Dag Hammarskjold (29 July 1905 – 18 September 1961) was Secretary-General of the United Nations from 10 April 1953 to 18 September 1961, succeeding Trygve Lie and preceding U Thant. Hammarskjold won a posthumous Nobel Peace Prize after being killed in a plane crash in Zambia, and John F. Kennedy called him one of the greatest statesmen of the century.

Biography[]

Dag Hammarskjold was born in Jonkoping, Sweden on 29 July 1905 to a noble family, and he was the son of Prime Minister Hjalmar Hammarskjold.
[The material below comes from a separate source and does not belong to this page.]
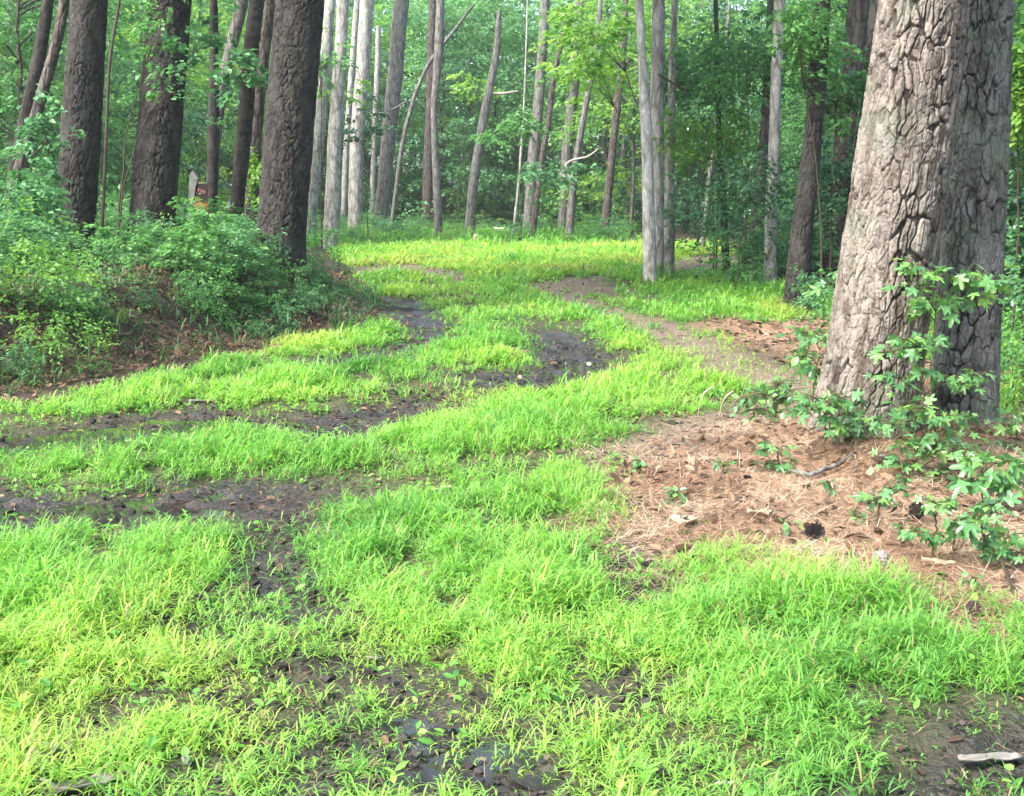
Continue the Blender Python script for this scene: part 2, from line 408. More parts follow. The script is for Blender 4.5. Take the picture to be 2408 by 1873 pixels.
Z_MUD |= track([(1240, 1650), (1330, 1622), (1440, 1606), (1545, 1592)], .12)
Z_MUD |= track([(400, 1440), (470, 1475), (520, 1500)], .16) | track([(500, 1310), (540, 1345)], .16) | track([(1120, 1215), (1200, 1218)], .16) | track([(230, 1590), (330, 1610)], .12)
Z_MUD |= track([(1000, 900), (905, 815), (1010, 790), (1000, 730), (920, 700)], .3, .5) & (GYY > 10.5)
Z_SPARSE |= track([(690, 1142), (800, 1124), (1030, 1102), (1258, 1068), (1400, 1056), (1580, 1056), (1716, 1066)], .6)
Z_SPARSE |= track([(600, 1390), (560, 1480), (600, 1580), (660, 1680)], .45)
Z_PATH |= track([(1290, 668), (1330, 692), (1440, 724), (1560, 768), (1660, 815), (1760, 856), (1860, 900), (1950, 950)], .45, .6)
Z_PATH |= track([(1320, 672), (1380, 676), (1450, 690)], 1.5) & (fbm2(GXX * 1.7, GYY * 1.7, 33) > .42)
Z_PATH |= track([(1580, 628), (1650, 618), (1690, 606)], 1.6)
Z_PATH |= track([(1560, 1050), (1640, 1030), (1740, 990), (1860, 940)], .55)
def nearer(m, f=.045):
    return np.maximum(m, np.maximum(look(m.astype(float), GXX * (1 + f), GYY * (1 + f)), look(m.astype(float), GXX * (1 + f * .5), GYY * (1 + f * .5))) > .5)
Z_MUD, Z_PATH, Z_SPARSE = nearer(Z_MUD, .04), nearer(Z_PATH, .06), nearer(Z_SPARSE, .03)
Z_NEEDLE = zone([(1420, 1120), (1560, 1080), (1700, 1075), (1800, 1050), (1900, 1040), (2000, 1030), (2150, 1015), (2500, 990), (2900, 980), (2900, 1480), (2408, 1470), (2160, 1440), (2050, 1395), (1870, 1365), (1720, 1345), (1570, 1315), (1470, 1270), (1420, 1190)],
                [(1640, 757), (1720, 748), (1850, 735), (2000, 730), (2300, 760), (2300, 900), (1980, 870), (1900, 830), (1760, 800)])
Z_NEEDLE = nearer(Z_NEEDLE, .03)
TUFT = sstep(.48, .57, fbm2(GXX * 3.4 + 7, GYY * 3.4, 95, 3)) * (GYY < 4.6)
B_MUD, B_PATH, B_SPARSE, B_NEEDLE, B_GRASS = blur(Z_MUD, 2), blur(Z_PATH, 2), blur(Z_SPARSE, 3), blur(Z_NEEDLE, 4), blur(Z_GRASS, 2)
RUT = blur(Z_MUD, 4)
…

Hammarskjold studied at Uppsala University before serving on unemployment committees, and he headed the cental Riksbank from 1935 to 1941. From 1936 to 1945, he served in the Ministry of Finance, and he also served in the Ministry of Foreign Affairs from 1949 to 1951 and as a Minister without Portfolio from 1951 to 1953.

UN Secretary-General[]

Hammarskjold plane

Hammarskjold on a plane, September 1961

In 1953, Hammarskjold - a prominent technocrat without political views - was chosen as the black horse candidate for the new Secretary-General of the United Nations, succeeding Trygve Lie. Hammarskjold oversaw attempts to smooth relations between Israel and the Arab World, a successful effort to convince China to release 11 captured US Air Force pilots after the end of the Korean War, and the United Nations' intervention in the Democratic Republic of the Congo during the Congo Crisis of 1960. Hammarskjold supported non-interventionism instead of actively supporting the government of Congo-Leopoldville, and Hammarskjold refused to fight against the Belgian-backed separatist states of Katanga and South Kasai. On 18 September 1961, Hammarskjold was killed in a plane crash over Ndola, Federation of Rhodesia and Nyasaland (now Zambia), and U Thant succeeded him as UN Secretary-General. John F. Kennedy, the President of the United States, claimed that Hammarskjold was one of the greatest statesmen of the century, and he won a Nobel Peace Prize posthumously.